Weakest track: “Sing Me to Sleep,” I guess.

RIYL: Raw rock.




  1. I greatly appreciate your words concerning the issue of expectations. Relient K recently has been crucified by many of its fans for the lyrical and musical departures on their latest album, “Collapsible Lung”. Too many Christians whine like babies about it, it makes me sick, and it’s truly unfortunate because it’s an incredibly swell album.

    As for “Age of Reptiles”: I’ve always loved this album, and it also holds up incredibly well to “No Sir” (though they are hard to compare because they sound like they come from two different bands). I, too, feel sorry for the people that abandoned Showbread after they didn’t get their “No Sir Pt.2”, because they’ve really missed out on so much good music from them…but those people just don’t get “it”.

    Thanks for writing this, man!

    • I think I disagree with your premise.

      It is not the audience’s job to worship an artist. If an artist wants to do whatever he wants to do, he is absolutely free to do so. I know. I do it all the time. But when an artist is taking money from people, there is an implied contract that they are going to get a certain “product”. If the artist doesn’t give what was implied, then that artist is in breach of this imaginary contract. Should the people get their money back? No, they got what they paid for.
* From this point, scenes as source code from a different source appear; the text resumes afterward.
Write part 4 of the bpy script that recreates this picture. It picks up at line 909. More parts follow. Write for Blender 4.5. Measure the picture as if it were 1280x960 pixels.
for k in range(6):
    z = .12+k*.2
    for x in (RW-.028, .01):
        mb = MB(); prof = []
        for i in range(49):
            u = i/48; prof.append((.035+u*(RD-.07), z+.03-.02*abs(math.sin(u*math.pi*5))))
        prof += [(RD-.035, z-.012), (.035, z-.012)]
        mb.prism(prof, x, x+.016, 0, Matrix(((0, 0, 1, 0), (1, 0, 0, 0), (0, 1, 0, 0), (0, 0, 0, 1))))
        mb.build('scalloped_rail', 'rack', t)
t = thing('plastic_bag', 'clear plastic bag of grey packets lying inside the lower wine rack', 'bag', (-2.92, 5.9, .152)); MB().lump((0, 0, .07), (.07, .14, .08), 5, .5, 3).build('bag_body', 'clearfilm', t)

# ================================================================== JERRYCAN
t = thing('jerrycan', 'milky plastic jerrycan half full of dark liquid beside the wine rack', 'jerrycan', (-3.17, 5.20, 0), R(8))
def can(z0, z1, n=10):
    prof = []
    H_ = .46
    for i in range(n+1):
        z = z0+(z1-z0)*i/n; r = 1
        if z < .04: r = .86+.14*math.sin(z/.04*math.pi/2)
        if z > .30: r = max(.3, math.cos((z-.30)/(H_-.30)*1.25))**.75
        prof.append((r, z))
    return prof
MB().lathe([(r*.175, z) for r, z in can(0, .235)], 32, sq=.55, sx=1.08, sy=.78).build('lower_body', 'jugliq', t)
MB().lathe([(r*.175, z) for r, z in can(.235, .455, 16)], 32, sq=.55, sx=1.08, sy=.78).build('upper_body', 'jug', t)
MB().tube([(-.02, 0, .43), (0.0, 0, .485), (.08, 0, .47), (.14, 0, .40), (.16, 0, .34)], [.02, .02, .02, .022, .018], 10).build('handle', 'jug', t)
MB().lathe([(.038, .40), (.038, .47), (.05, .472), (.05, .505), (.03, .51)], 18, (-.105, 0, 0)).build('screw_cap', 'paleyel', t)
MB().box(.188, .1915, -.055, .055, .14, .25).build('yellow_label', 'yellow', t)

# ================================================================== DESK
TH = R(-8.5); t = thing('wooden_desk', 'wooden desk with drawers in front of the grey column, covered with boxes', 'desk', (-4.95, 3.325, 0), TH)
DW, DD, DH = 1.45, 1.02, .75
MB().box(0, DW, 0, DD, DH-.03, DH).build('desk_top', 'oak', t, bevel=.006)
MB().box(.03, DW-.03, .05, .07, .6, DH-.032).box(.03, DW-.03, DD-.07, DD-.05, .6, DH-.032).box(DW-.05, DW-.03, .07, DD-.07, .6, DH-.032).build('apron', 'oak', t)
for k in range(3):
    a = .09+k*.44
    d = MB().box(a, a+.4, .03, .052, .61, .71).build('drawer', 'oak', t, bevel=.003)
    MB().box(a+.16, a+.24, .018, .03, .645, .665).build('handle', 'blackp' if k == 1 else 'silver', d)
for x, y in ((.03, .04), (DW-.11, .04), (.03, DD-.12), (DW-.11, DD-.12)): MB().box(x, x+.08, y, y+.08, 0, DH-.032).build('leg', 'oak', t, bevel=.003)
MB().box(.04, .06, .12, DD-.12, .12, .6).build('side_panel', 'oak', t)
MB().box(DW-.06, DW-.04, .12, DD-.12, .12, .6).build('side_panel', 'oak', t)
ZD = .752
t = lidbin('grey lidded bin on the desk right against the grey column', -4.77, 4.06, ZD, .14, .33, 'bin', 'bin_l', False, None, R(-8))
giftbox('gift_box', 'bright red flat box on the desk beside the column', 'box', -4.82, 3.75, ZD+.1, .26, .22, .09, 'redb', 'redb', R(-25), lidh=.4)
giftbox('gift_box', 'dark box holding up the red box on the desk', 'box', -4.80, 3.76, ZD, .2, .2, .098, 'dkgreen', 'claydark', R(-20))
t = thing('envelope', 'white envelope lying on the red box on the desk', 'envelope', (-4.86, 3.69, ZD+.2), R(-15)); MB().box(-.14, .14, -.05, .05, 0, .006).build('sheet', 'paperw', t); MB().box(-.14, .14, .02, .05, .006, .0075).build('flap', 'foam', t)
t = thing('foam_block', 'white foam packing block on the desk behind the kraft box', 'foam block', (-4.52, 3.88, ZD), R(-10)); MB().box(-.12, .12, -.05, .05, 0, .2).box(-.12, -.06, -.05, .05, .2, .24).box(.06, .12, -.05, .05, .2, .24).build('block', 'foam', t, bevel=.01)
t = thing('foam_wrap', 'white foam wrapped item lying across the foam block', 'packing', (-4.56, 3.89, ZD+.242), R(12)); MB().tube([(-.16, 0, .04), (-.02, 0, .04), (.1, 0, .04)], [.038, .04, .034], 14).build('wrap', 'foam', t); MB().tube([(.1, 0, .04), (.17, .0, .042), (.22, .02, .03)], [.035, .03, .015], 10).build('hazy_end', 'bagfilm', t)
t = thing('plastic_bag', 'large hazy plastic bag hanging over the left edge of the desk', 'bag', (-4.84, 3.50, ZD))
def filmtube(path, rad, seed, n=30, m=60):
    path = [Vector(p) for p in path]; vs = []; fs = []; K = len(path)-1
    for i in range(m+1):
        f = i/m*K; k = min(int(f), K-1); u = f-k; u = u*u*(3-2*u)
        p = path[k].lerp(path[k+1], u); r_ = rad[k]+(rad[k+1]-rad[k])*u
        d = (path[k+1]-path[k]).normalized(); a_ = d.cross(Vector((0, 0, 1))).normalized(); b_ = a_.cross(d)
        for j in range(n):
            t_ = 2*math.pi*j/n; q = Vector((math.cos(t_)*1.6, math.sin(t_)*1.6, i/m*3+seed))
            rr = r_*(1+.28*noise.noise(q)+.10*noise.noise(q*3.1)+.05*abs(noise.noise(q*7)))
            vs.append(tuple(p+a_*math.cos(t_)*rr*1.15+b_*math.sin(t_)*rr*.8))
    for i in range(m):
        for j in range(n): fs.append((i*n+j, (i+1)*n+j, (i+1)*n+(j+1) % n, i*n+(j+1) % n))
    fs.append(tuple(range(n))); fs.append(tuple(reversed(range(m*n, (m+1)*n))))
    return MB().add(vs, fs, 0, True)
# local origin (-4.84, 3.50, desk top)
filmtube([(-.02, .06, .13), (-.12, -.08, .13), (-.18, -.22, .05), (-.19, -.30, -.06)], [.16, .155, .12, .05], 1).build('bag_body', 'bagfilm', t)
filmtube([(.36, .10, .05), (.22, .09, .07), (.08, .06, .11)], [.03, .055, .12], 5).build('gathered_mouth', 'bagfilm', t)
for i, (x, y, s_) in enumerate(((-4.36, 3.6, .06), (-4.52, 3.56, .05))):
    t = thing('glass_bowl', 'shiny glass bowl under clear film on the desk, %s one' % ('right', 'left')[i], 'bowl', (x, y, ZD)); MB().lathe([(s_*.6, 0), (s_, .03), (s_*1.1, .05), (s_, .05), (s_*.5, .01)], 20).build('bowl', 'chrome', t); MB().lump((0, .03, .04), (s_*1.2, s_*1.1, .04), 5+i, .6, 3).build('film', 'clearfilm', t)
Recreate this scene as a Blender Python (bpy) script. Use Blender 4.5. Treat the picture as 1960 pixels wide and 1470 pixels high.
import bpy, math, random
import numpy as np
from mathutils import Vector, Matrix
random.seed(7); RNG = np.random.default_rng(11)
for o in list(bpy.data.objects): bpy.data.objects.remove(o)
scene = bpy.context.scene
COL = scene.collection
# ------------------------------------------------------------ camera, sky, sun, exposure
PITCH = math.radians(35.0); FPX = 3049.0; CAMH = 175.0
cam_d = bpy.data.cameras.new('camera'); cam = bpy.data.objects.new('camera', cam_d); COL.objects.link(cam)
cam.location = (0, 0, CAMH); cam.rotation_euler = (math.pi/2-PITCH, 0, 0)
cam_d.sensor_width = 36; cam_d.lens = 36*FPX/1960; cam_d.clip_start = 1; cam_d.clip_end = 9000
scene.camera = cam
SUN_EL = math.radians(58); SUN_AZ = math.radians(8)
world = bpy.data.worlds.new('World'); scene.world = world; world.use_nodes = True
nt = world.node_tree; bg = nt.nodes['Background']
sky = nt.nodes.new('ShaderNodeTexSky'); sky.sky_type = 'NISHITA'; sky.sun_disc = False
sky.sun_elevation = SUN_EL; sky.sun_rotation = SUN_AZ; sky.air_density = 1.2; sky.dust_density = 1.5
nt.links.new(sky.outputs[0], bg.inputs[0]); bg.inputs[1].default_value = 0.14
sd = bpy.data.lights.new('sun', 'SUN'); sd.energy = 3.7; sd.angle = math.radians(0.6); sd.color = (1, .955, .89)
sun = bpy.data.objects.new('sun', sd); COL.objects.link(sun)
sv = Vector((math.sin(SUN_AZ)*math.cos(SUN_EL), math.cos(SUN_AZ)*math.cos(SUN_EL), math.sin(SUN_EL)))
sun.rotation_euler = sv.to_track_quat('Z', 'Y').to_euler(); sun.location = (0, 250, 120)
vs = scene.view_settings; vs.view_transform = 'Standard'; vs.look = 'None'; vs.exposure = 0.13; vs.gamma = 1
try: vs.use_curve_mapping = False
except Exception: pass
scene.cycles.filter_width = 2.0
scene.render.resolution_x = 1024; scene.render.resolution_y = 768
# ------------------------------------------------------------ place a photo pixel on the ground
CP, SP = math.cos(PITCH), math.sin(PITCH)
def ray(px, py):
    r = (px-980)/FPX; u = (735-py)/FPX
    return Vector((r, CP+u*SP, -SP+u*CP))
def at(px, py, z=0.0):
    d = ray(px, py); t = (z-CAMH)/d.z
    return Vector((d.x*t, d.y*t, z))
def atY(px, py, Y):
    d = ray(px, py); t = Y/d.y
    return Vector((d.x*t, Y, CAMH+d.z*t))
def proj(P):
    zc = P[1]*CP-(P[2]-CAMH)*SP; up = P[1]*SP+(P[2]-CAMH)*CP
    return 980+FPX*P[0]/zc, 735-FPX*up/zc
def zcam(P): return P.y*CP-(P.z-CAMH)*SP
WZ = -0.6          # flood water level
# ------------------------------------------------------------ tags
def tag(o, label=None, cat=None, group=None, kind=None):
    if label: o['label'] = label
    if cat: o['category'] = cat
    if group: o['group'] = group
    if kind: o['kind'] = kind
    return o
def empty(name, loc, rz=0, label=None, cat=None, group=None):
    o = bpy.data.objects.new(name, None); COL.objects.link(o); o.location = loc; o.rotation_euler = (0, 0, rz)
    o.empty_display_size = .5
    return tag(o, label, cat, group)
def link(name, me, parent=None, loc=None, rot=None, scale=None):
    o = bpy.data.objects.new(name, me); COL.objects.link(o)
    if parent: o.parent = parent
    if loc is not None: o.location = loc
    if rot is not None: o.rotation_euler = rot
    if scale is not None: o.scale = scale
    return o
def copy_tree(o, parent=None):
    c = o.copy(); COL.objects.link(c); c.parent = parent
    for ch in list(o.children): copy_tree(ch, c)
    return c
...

But they people absolutely have a right to say “THIS PRODUCT I PAID FOR SUCKS!”

      If Matt Theissen had made an album called “Matt Theissen And A Bunch Of Nashville Songwriters Make A Record!”, nobody would be holding it to the standard they are holding Collapsible Lung. But what they got was a Record that said Relient K on the cover but didn’t uphold the imaginary contract that band has with it’s fans.

      I remember I went to go see the band Mae perform a number of years ago. They are one of my favorite bands and I was thrilled to get to see them live again. I had waited about 2 years between seeing them, at that point and I was ready for a fun night. Dave Elkens, the lead singer, wanders out onto stage with the band and then proceeds to warble through the first few songs like he was joking around. his timing was late, his pitch was off and at times he just seemed like he wasnt’ taking it seriously. I was getting mad because, as mentioned, I had waited two years for this and paid like 20 bucks. He got it back on track after a while, but the bottom line is that any artist who is lucky enough to be paid to do what they do has the responsibility to behave with artistic integrity.

      • Hey Brandon, thanks for reading. I appreciate your support.

        But I have to respectfully and categorically disagree with you.

        I’m 100% on board with you in saying that the audience should not worship an artist. Looking up to a musician as an “idol” or “role model” is so damaging. It’s the same thing as idolizing an athlete. In spite of how much money they make, they’re people just like you and me.

        But your operative word here is “implied” – the “implied” contract that a consumer has for a product. Your argument is flimsy on the basis of your own admission of an imaginary contract. Unless specifically the artist has said, for example, “This is the 10 year anniversary tour of the Pedro the Lion album Control, which we will be playing in its entirety,” then by no means is the artist under any obligation to play what YOU as the listener have decided they should play.

        Inasmuch as “taking money from people,” you realize the burden is on the consumer and not the producer, correct? No one has to buy that album. No one is forcing you to listen to Relient K, or making you go to that Mae concert. You are taking the risk of going to see a troupe of humans travel hundreds of miles to an open space near you to play instruments in a fashion that either makes sense or doesn’t. Past that, the artist is on the honor system to “play the hits.”

        Forgive me for this arbitrary guess of a number, but I would think around 99% of the time, this works out for the benefit of the consumer/concert goer. I’ve rarely been to a show I paid my hard-earned money to see, where I left saying “That was completely unexpected, and I did not like it.” The most recent time that happened was with the band Animal Collective, and that was because the band decided to play all of their new material and only 2 old songs/”hits”.

        So who was wrong in that situation? Me, as the consumer, who racked up a $50 night after tickets, parking, drinks with friends, and the gas to drive to Orlando and back from Tampa? Me, expecting the band to just roll through all of Merriweather Post Pavilion because that is, to me, the pinnacle of their material? Despite the fact that they album had been out for nearly 3 years at that point- not to mention the time it took to write and record the material, so tack on another 1-??? years?

        Or was it the band, who at that point were on track to release a downright dreadful new record (Centipede HZ)? The band that had amassed a sizable following after the release of the tremendous Strawberry Jam and a handful of other releases?

        The same band who has made a name for themselves in the experimental psych/freak folk realm, something that very few other bands can say? Sold-out international tours, headlining or near-headlining the biggest summer festivals the world over? Somehow, because they didn’t play what we wanted to hear, we have the right to say “This product I paid for sucks!” as if it’s the artist’s fault for our expectations? I think you aren’t so much disagreeing with my premise as you are missing the entire point.

        “Artistic integrity” is a sham, friend. You can certainly be upset at the fact that you didn’t get to see what you wanted to see, or if the artist/band was just coasting through what you hold dear as your favorite songs. But at the end of the day, saying “This sucks!” doesn’t hold water, because 1) no, it doesn’t suck, you just don’t like it or are butthurt that you didn’t get what you wanted, and 2) refer to #1.

        The fact that your argument is based on an implied/imaginary/hypothetical “contract” is where it falls short. Focus on what is, not what isn’t.